If this is a new idea that you are catching for the first time you might feel slightly dizzy. That’s OK, it will pass quickly. But this vision can itself become a social fact. My saying it puts it into play. If enough of us accept it we will have a new kind of consensus, and in some part, a new social order. We (all of us) no matter how modest or wrong headed are not above the fray.
But how about the possibility of objective description? Are we giving this up? We do not usually open the door in the morning and walk into a new social world. We expect a continuity, a stability. We make appointments. We have schedules.
There are three forms of social reality.
(1) The forms and processes made by man himself through cultural definition and consensus. What is at one moment can be changed by a shared change in consciousness. For example design changes in clothes. These are usually suggested by fashion designers supported by propaganda and advertising and either accepted or rejected by us as consumers. The fashion of the day is man made by being both conceptualized and manufactured.

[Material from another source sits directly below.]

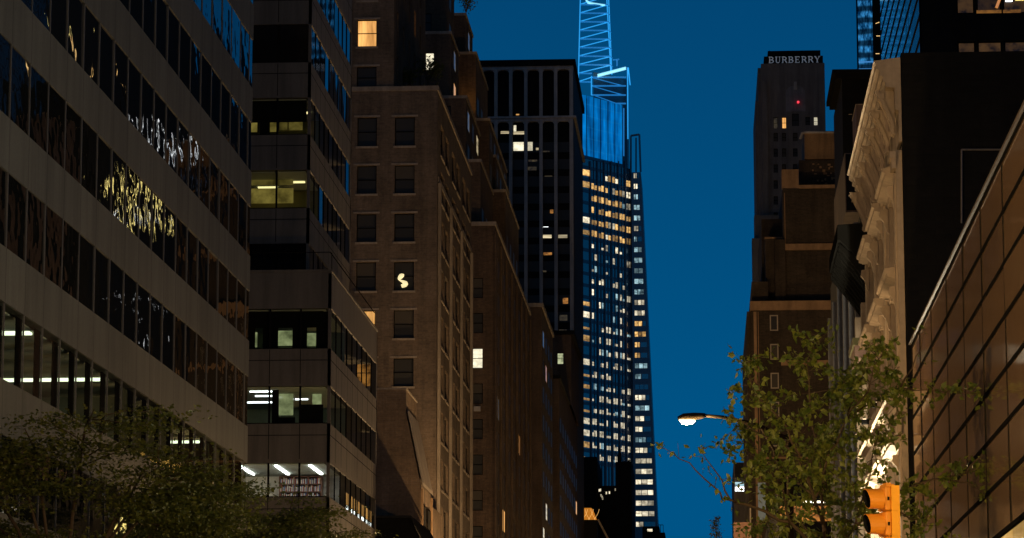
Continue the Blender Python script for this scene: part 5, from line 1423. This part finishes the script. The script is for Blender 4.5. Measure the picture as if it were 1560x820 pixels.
b = MB(); b.box(XR + .12, 16, ve[0], RY1 - .02, zr, zR - .02); b.build('core_wall', M_dark, t)
b = MB(); b.box(XR + .12, 16, ve[0], RY1 - .02, 0, zr - .01); b.build('base_wall', M_dark, t)
for j in range(7):
    for i in range(len(ve) - 1):
        e = random.gauss(0, .004); g = random.gauss(0, .004)
        b = MB(); b.face((XR + e, ve[i] + .02, zz[j] + .02), (XR - e, ve[i + 1] - .02, zz[j] + .02), (XR - e + g, ve[i + 1] - .02, zz[j + 1] - .02), (XR + e + g, ve[i] + .02, zz[j + 1] - .02)); b.build('glass_panel', M_frit, t)
for j in range(8): b = MB(); b.box(XR - .015, XR + .11, ve[0], RY1, zz[j] - .035, zz[j] + .035); b.build('transom', M_dark, t)
b = MB(); b.box(XR - .06, XR + .12, ve[0], RY1 + .02, zR + .036, zR + .08); b.build('top_rail', plain('brass edge', (.09, .06, .035), .6, .2), t)
for y in ve: b = MB(); b.box(XR - .01, XR + .1, y - .018, y + .018, zr, zR); b.build('mullion', M_dark, t)
for i in range(len(ve) - 1):
    b = MB(); b.box(XR + .02, XR + .06, ve[i] + .04, ve[i + 1] - .04, .5, zr - .05); b.build('shop_window', lit('amber shop front %d' % i, (1, .55, .12), (1, .62, .2), 1.1, 'tower', .7), t)

for y, e_ in ((26.5, 3600), (30.0, 3600)):  # lamps added out of view to brighten the street tree and signal
    b = MB(); b.box(XR - .35, XR - .016, y - .03, y + .03, zr - .12, zr - .06); f = b.build('fill_lamp', M_dark, t)
    b = MB(); b.chain([(XR - .35, y, zr - .10), (XR - .35, y, zr - .2), (XR - .35, y, zr - .32)], [.05, .12, .10], 10); b.build('fill_lamp_glass', glow('fill lamp glass', (1, .62, .22), 12), f)
    ld = bpy.data.lights.new('fill_light', 'POINT'); ld.energy = e_; ld.color = (1.0, .66, .26); ld.shadow_soft_size = .12
    lo = bpy.data.objects.new('fill_light', ld); COL.objects.link(lo); lo.parent = t; lo.location = Vector((XR - .62, y, zr - .25)) - t.location

# ---------------------------------------------------------------- traffic signal on the mast
t = thing('traffic_signal', 'yellow traffic signal head seen from the side in front of the street tree', 'traffic signal', (2.5, 43, 0))
TY = 43.0
M_yel = plain('signal yellow paint', (0.75, 0.28, 0.02), 0.4)
M_yel_lit = plain('lit signal yellow', (0.90, 0.40, 0.015), 0.45)  # same paint made brighter, for the light falling on the housing strip
M_yel_in = plain('black hood lining', (0.01, 0.01, 0.01), 0.9)
zt0 = PY(1340, 741, TY).z; xc = xat(1352, TY, 780); pitch = .355
cz, ang = 0.0, R(-17)      # the head looks left and a little away from the camera
ca, sa = math.cos(ang), math.sin(ang)
def lp(lx, ly, lz):      # lx toward the lens side, ly toward the camera side
    return (xc - lx * ca - ly * sa, TY + lx * sa - ly * ca, zt0 + lz)
def lbox(b, x0, x1, y0, y1, z0, z1):
    i = len(b.v)
    b.v += [lp(*p) for p in ((x0, y0, z0), (x1, y0, z0), (x1, y1, z0), (x0, y1, z0), (x0, y0, z1), (x1, y0, z1), (x1, y1, z1), (x0, y1, z1))]
    for f in ((0, 3, 2, 1), (4, 5, 6, 7), (0, 1, 5, 4), (1, 2, 6, 5), (2, 3, 7, 6), (3, 0, 4, 7)): b.f.append(tuple(i + j for j in f))
for k in range(3):
    z1 = -k * pitch - .012; z0 = z1 - pitch + .012
    b = MB(); lbox(b, .0, .085, -.165, .165, z0, z1); h = b.build('signal_section', M_yel, t)
    h.modifiers.new('bevel', 'BEVEL').width = .02
    c = MB(); lbox(c, -.12, .002, -.18, .18, z0 - .011, z1 + .011); c.build('housing', M_yel_lit, h)
    c = MB(); lbox(c, .03, .06, .166, .18, z0 + .14, z0 + .19); c.build('latch', M_dark, h)
    v = MB(); n = 18; zc = (z0 + z1) / 2; ring = []
    for (lx, rad, cut) in ((.086, .145, 0), (.20, .143, 0), (.34, .14, .25)):
        ring.append([(lx - cut * .25 * (1 - math.sin(a)) * .5, rad * math.cos(a), zc + rad * math.sin(a)) for a in [2 * math.pi * q / n for q in range(n)]])
    for r0, r1 in zip(ring[:-1], ring[1:]):
        for q in range(n):
            j = (q + 1) % n; v.face(lp(*r0[q]), lp(*r0[j]), lp(*r1[j]), lp(*r1[q]))
    vo = v.build('visor', M_yel, h)
    so_ = vo.modifiers.new('solid', 'SOLIDIFY'); so_.thickness = .008
    v = MB(); inner = [[(p[0] + .004, p[1] * .93, zc + (p[2] - zc) * .93) for p in rg] for rg in ring]
    for r0, r1 in zip(inner[:-1], inner[1:]):
        for q in range(n): j = (q + 1) % n; v.face(lp(*r0[q]), lp(*r0[j]), lp(*r1[j]), lp(*r1[q]))
    v.build('visor_lining', M_yel_in, h)
    v = MB(); v.face(*[lp(.09, p[1] * .9, zc + (p[2] - zc) * .9) for p in ring[0]]); v.build('lens', M_glassB, h)
b = MB(); lbox(b, -.06, .06, -.13, .13, -.013, .02); lbox(b, -.04, .03, -.10, .06, .0205, .045); b.build('top_cap', M_yel, t)
b = MB(); b.chain([lp(-.02, 0, -3 * pitch), lp(-.02, 0, -3 * pitch - .3), lp(-.3, -.1, -3 * pitch - .5), lp(-.7, -.2, -3 * pitch - .5)], [.03] * 4, 6)
pp = lp(-.7, -.2, -3 * pitch - .5); b.chain([(pp[0], pp[1], 0), (pp[0], pp[1], 2.5), (pp[0], pp[1], pp[2] + .4)], [.1, .08, .07], 8); b.build('signal_pole', M_pole, t, True)

# ---------------------------------------------------------------- the street tree
TR = 47.5
t = thing('street_tree', 'leafy young street tree with thin spreading branches by the signal', 'tree', (xat(1262, TR, 820), TR, 0))
r = random.Random(21); nr = np.random.default_rng(21)
def tpnt(px, py, dy=0.0): return PY(px, py, TR + dy)
base = Vector((xat(1262, TR, 820), TR, 0))
fork = tpnt(1258, 870)
tr = MB(); tr.chain([base, base + Vector((.02, 0, 1.5)), base.lerp(fork, .8), fork], [.11, .085, .07, .06], 8); tr.build('trunk', M_bark, t, True)
limbs = [
    [(1258, 870, 0), (1255, 800, 0), (1252, 740, .3), (1264, 690, .5), (1290, 640, .6), (1302, 590, .5), (1306, 555, .4)],
    [(1255, 800, 0), (1236, 750, -.4), (1215, 690, -.7), (1190, 640, -.9), (1152, 600, -1.0), (1132, 556, -1.1)],
    [(1258, 850, 0), (1205, 795, -.6), (1150, 772, -1.0), (1110, 763, -1.2), (1088, 742, -1.4), (1050, 706, -1.5), (1010, 682, -1.5)],
    [(1258, 865, 0), (1300, 805, .8), (1340, 765, 1.2), (1370, 746, 1.3), (1420, 730, 1.4), (1470, 722, 1.4), (1530, 706, 1.3), (1572, 700, 1.2)],
    [(1440, 727, 1.4), (1472, 738, 1.3), (1500, 752, 1.2), (1522, 758, 1.1)],
    [(1290, 640, .6), (1330, 612, 1.0), (1372, 592, 1.2), (1440, 596, 1.3), (1508, 600, 1.2)],
    [(1252, 740, .3), (1242, 665, .8), (1232, 600, 1.0), (1228, 548, 1.0), (1250, 512, 1.0)],
    [(1290, 640, .6), (1322, 598, -.4), (1330, 560, -.6), (1352, 525, -.6)],
    [(1300, 805, .8), (1322, 735, .5), (1330, 680, .2), (1345, 640, 0)],
    [(1236, 750, -.4), (1180, 710, .6), (1140, 690, .9), (1122, 650, 1.0)],
    [(1258, 850, 0), (1225, 800, 1.0), (1185, 780, 1.4), (1150, 810, 1.6)],
    [(1258, 850, 0), (1290, 820, -1.0), (1310, 790, -1.2), (1300, 740, -1.2)],
    [(1340, 765, 1.2), (1390, 790, 1.5), (1420, 800, 1.6)],
    [(1110, 763, -1.2), (1090, 720, -.8), (1070, 690, -.7)], [(1215, 690, -.7), (1165, 665, -.2), (1110, 632, 0)], [(1372, 592, 1.2), (1398, 545, 1.0), (1410, 500, .9)],
    [(1240, 760, 0), (1270, 720, 1.2), (1275, 660, 1.4), (1262, 600, 1.5)], [(1205, 795, -.6), (1190, 740, -1.2), (1165, 720, -1.3)], [(1470, 722, 1.4), (1500, 690, 1.2), (1530, 685, 1.1), (1555, 720, 1.1)]]
br = MB(); cent = []
for li, lb in enumerate(limbs):
    pts = [tpnt(*q) for q in lb]; n = len(pts)
    r0 = .035 if li in (0, 1, 2, 3) else .018
    # subdivide with a wobble so the branch is crooked
    fine = []
    for a, c in zip(pts[:-1], pts[1:]):
        for q in range(3): fine.append(a.lerp(c, q / 3) + Vector((r.gauss(0, .018), r.gauss(0, .03), r.gauss(0, .018))))
    fine.append(pts[-1])
    br.chain(fine, [r0 + (.005 - r0) * (k / (len(fine) - 1)) ** .8 for k in range(len(fine))], 5)
    sparse = li in (2, 4, 13, 14, 15, 18) ; semi = li in (3, 5)
    start = 4 if li in (2, 3) else 2
    for k in range(start, len(fine)):
        core = 1120 < lb[min(k // 3, n - 1)][0] < 1385
        for q in range(1 if sparse else 2 if semi else 3):
            if r.random() < (.6 if sparse else .9):
                b0 = fine[k]; d = Vector((r.gauss(0, 1), r.gauss(0, 1), r.gauss(.15, .7))).normalized(); ln = r.uniform(.12, .32) if (sparse or semi) else r.uniform(.2, .62)
                e = b0 + d * ln; mid = b0.lerp(e, .5) + Vector((0, 0, .03))
                br.chain([b0, mid, e], [.006, .0045, .002], 4)
                for w in range(r.randint(1, 2) if sparse else r.randint(2, 4)):
                    c = b0.lerp(e, r.uniform(.4, 1.05)); m = r.randint(2, 4) if sparse else r.randint(3, 7)
                    cent.append(np.array(c) + nr.normal(size=(m, 3)) * .055)
    cent.append(np.array(fine[-1]) + nr.normal(size=(5, 3)) * .05)
br.build('branch', M_bark, t, True)
leaf_mesh('crown', np.concatenate(cent), .125, M_leafR, t, .0, .6)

(2) Other events and processes imposed on man are separate from his consciousness. Man’s sharing belief with others does not bring this kind of fact on or cause it to cease. My favorite example is rain. It does not correlate with our wishes though sometimes we try to control it by ritual and magic. We can respond with shelters and umbrellas and gain some protection but its coming and going is not for us to say.
(3) Sometimes a social form and process is constructed by one segment of society and imposed on another. The consensus of the legislature or the wish of the dictator can make the law that feels ecological (outside his conscious control) to the victim or subject. Once a social class front like the workers versus the bourgeoisie has been established it can have this ecological quality upon those who experience it. It is under the conscious control of a segment of my society but is alien to me and my group. It comes at me like an ecological fact.
We can approximate an objective description of the social ordering of the economic life of a particular society by noting the situations (either established or in active contention) within these three levels of fact.
This is not an easy task but I will begin to sketch in what I see as the current social class situation (or the social organization of economic life) in the U.S.A. in upcoming posts. Only a sketch mind you. Do not expect the holy grail, the final word.